• AIM OF THE EXERCISE:
Without the pictures, repeat the listing character for character.

* begin *

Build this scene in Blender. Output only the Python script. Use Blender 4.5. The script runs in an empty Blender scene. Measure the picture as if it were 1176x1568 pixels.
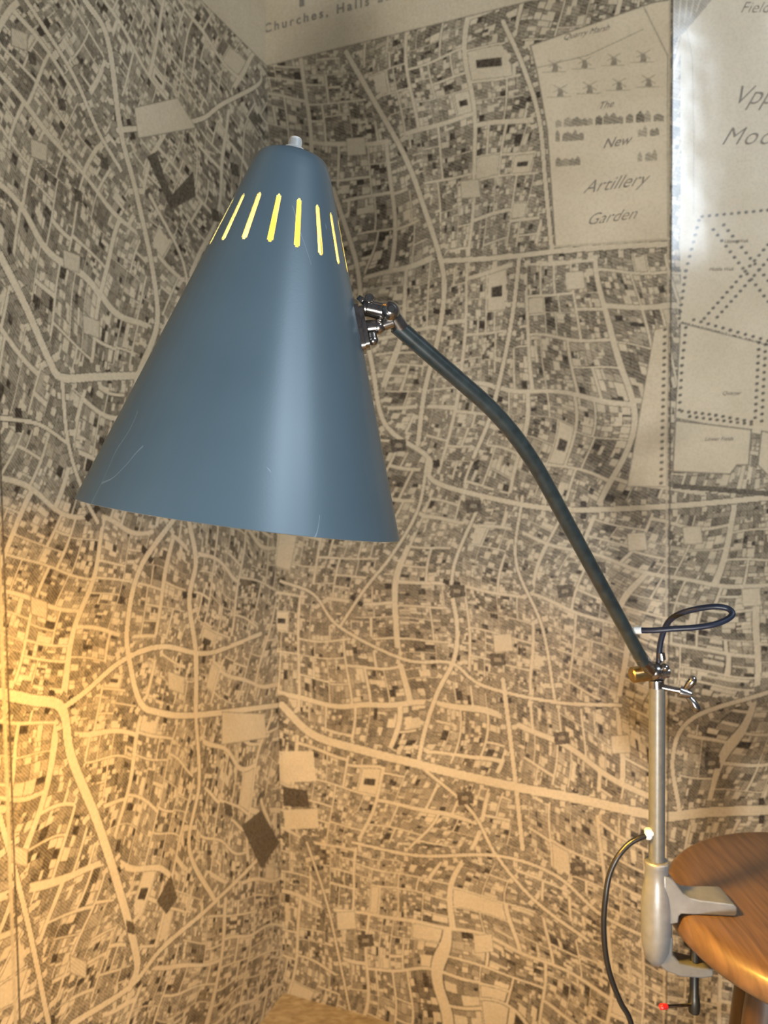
import bpy, bmesh, math, random
import numpy as np
from mathutils import Matrix, Vector, Quaternion

scene = bpy.context.scene
COL = scene.collection
CAMZ = 0.822

# ------------------------------------------------------------------ camera
camd = bpy.data.cameras.new("camera")
cam = bpy.data.objects.new("camera", camd)
COL.objects.link(cam)
scene.camera = cam
CM = Matrix.Translation((0, 0, CAMZ)) @ Matrix.Rotation(math.radians(90 - 2.6), 4, 'X') @ Matrix.Rotation(math.radians(-0.65), 4, 'Z')
cam.matrix_world = CM
camd.sensor_fit = 'VERTICAL'
camd.sensor_height = 36.0
camd.sensor_width = 27.0
camd.lens = 26.0
camd.clip_start = 0.01
camd.dof.use_dof = True
camd.dof.focus_distance = 0.41
camd.dof.aperture_fstop = 13.0

# ------------------------------------------------------------------ helpers
def mat_new(name):
    m = bpy.data.materials.new(name)
    m.use_nodes = True
    nt = m.node_tree
    b = nt.nodes["Principled BSDF"]
    return m, nt, b

def simple_mat(name, col, rough=0.4, metal=0.0, noise=0.15, nscale=60.0, bump=0.0, coat=0.0, spec=0.5):
    m, nt, b = mat_new(name)
    tc = nt.nodes.new("ShaderNodeTexCoord")
    nz = nt.nodes.new("ShaderNodeTexNoise")
    nz.inputs["Scale"].default_value = nscale
    nz.inputs["Detail"].default_value = 6
    nt.links.new(tc.outputs["Object"], nz.inputs["Vector"])
    r = nt.nodes.new("ShaderNodeValToRGB")
    r.color_ramp.elements[0].position = 0.3
    r.color_ramp.elements[1].position = 0.7
    r.color_ramp.elements[0].color = [c * (1 - noise) for c in col] + [1]
    r.color_ramp.elements[1].color = [min(1, c * (1 + noise)) for c in col] + [1]
    nt.links.new(nz.outputs["Fac"], r.inputs["Fac"])
    nt.links.new(r.outputs["Color"], b.inputs["Base Color"])
    b.inputs["Roughness"].default_value = rough
    b.inputs["Metallic"].default_value = metal
    b.inputs["Specular IOR Level"].default_value = spec
    b.inputs["Coat Weight"].default_value = coat
    b.inputs["Coat Roughness"].default_value = 0.15
    if bump > 0:
        bp = nt.nodes.new("ShaderNodeBump")
        bp.inputs["Strength"].default_value = bump
        bp.inputs["Distance"].default_value = 0.0005
        nt.links.new(nz.outputs["Fac"], bp.inputs["Height"])
        nt.links.new(bp.outputs["Normal"], b.inputs["Normal"])
    return m

def obj_from_bm(name, bm, mats, parent=None, smooth=True, bevel=0.0, loc=None):
    me = bpy.data.meshes.new(name)
    bm.normal_update()
    bm.to_mesh(me)
    bm.free()
    for m in mats:
        me.materials.append(m)
    o = bpy.data.objects.new(name, me)
    COL.objects.link(o)
    if smooth:
        for p in me.polygons:
            p.use_smooth = True
        try:
            me.set_sharp_from_angle(angle=math.radians(35))
        except Exception:
            pass
    if bevel > 0:
        md = o.modifiers.new("bevel", 'BEVEL')
        md.width = bevel
        md.segments = 3
        md.limit_method = 'ANGLE'
        md.angle_limit = math.radians(40)
    if parent:
        o.parent = parent
    return o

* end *

• COMPLETED TASK:
Build this scene in Blender. Output only the Python script. Use Blender 4.5. The script runs in an empty Blender scene. Measure the picture as if it were 1176x1568 pixels.
import bpy, bmesh, math, random
import numpy as np
from mathutils import Matrix, Vector, Quaternion

scene = bpy.context.scene
COL = scene.collection
CAMZ = 0.822

# ------------------------------------------------------------------ camera
camd = bpy.data.cameras.new("camera")
cam = bpy.data.objects.new("camera", camd)
COL.objects.link(cam)
scene.camera = cam
CM = Matrix.Translation((0, 0, CAMZ)) @ Matrix.Rotation(math.radians(90 - 2.6), 4, 'X') @ Matrix.Rotation(math.radians(-0.65), 4, 'Z')
cam.matrix_world = CM
camd.sensor_fit = 'VERTICAL'
camd.sensor_height = 36.0
camd.sensor_width = 27.0
camd.lens = 26.0
camd.clip_start = 0.01
camd.dof.use_dof = True
camd.dof.focus_distance = 0.41
camd.dof.aperture_fstop = 13.0

# ------------------------------------------------------------------ helpers
def mat_new(name):
    m = bpy.data.materials.new(name)
    m.use_nodes = True
    nt = m.node_tree
    b = nt.nodes["Principled BSDF"]
    return m, nt, b

def simple_mat(name, col, rough=0.4, metal=0.0, noise=0.15, nscale=60.0, bump=0.0, coat=0.0, spec=0.5):
    m, nt, b = mat_new(name)
    tc = nt.nodes.new("ShaderNodeTexCoord")
    nz = nt.nodes.new("ShaderNodeTexNoise")
    nz.inputs["Scale"].default_value = nscale
    nz.inputs["Detail"].default_value = 6
    nt.links.new(tc.outputs["Object"], nz.inputs["Vector"])
    r = nt.nodes.new("ShaderNodeValToRGB")
    r.color_ramp.elements[0].position = 0.3
    r.color_ramp.elements[1].position = 0.7
    r.color_ramp.elements[0].color = [c * (1 - noise) for c in col] + [1]
    r.color_ramp.elements[1].color = [min(1, c * (1 + noise)) for c in col] + [1]
    nt.links.new(nz.outputs["Fac"], r.inputs["Fac"])
    nt.links.new(r.outputs["Color"], b.inputs["Base Color"])
    b.inputs["Roughness"].default_value = rough
    b.inputs["Metallic"].default_value = metal
    b.inputs["Specular IOR Level"].default_value = spec
    b.inputs["Coat Weight"].default_value = coat
    b.inputs["Coat Roughness"].default_value = 0.15
    if bump > 0:
        bp = nt.nodes.new("ShaderNodeBump")
        bp.inputs["Strength"].default_value = bump
        bp.inputs["Distance"].default_value = 0.0005
        nt.links.new(nz.outputs["Fac"], bp.inputs["Height"])
        nt.links.new(bp.outputs["Normal"], b.inputs["Normal"])
    return m

def obj_from_bm(name, bm, mats, parent=None, smooth=True, bevel=0.0, loc=None):
    me = bpy.data.meshes.new(name)
    bm.normal_update()
    bm.to_mesh(me)
    bm.free()
    for m in mats:
        me.materials.append(m)
    o = bpy.data.objects.new(name, me)
    COL.objects.link(o)
    if smooth:
        for p in me.polygons:
            p.use_smooth = True
        try:
            me.set_sharp_from_angle(angle=math.radians(35))
        except Exception:
            pass
    if bevel > 0:
        md = o.modifiers.new("bevel", 'BEVEL')
        md.width = bevel
        md.segments = 3
        md.limit_method = 'ANGLE'
        md.angle_limit = math.radians(40)
    if parent:
        o.parent = parent
    return o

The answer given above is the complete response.